Plundered Pensions



In case you haven’t seen it yet, the author of a new book is making the rounds (The Daily Show, Morning Edition, etc.) selling her new book -- Retirement Heist. It’s going on my “to read” list. (I’m still wading through Shelby Foote’s The Civil War: A Narrative.)

This author -- Ellen Schultz -- used to work for the Wall Street Journal. I’d suggest taking a look at this article from Reuturs:

“Retirement Heist” book asks: Who stole America’s pensions?

”“It wasn’t an accident,” Schultz says in an interview. “It is the result of actions companies took starting in the 1990s to profit from their plans. Employers took perfectly healthy plans with a quarter trillion dollars in aggregate surpluses, and they siphoned out the money through a variety of means.””

And/or this article from Forbes:

Has Your Retirement Been Stolen?

”To be sure, the Employee Retirement Income Safety Act of 1974 made clear that pension assets are to be managed solely for the benefit of participants. But Schultz describes how companies still managed to use the money to pay for severance packages and for parachute payments to executives, among other things. Some companies simply sold pension assets for cash. Now pensions are collectively 20% underfunded.

Many employees are already aware of how this pension-starving affects them. In the book, Schultz writes about how a Delta pilot who’d been receiving a pension of almost $2,000 a month, which fell to just $95 a month after the company went bankrupt.”

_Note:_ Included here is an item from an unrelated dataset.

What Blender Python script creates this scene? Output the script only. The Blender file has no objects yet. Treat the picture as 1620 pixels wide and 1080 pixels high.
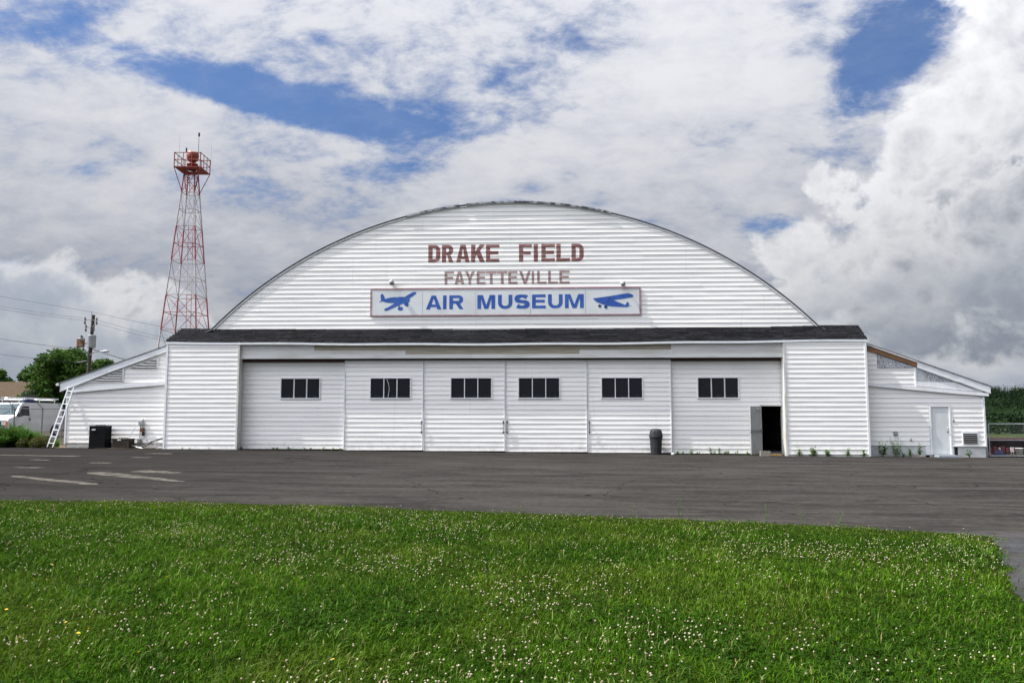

You need to keep going in this article. On page two...

”FORBES: What about government employees, or teachers, cops and firemen?

SCHULTZ: There’s been a bit of hysteria over the public plans. For the most part, the benefits aren’t as rich as they’ve been characterized. Most are fairly realistic, and the numbers sometimes look larger than they really are because they include automatic forced retirement savings, for example. The bottom line is that, with some well-publicized exceptions, a lot of these plans aren’t as generous people think they are and aren’t as underfunded as people think they are.”


On page three...

”SCHULTZ: Well, you’ll probably have to continue working longer. You’ll have to save more, which will be difficult. ... Really the only safety blanket that you have is Social Security, which is also under assault. The same retirement industry that dismantled pensions would love to dismantle that program and have a crack at the assets.”

Why yes, I did tell you so. More than once.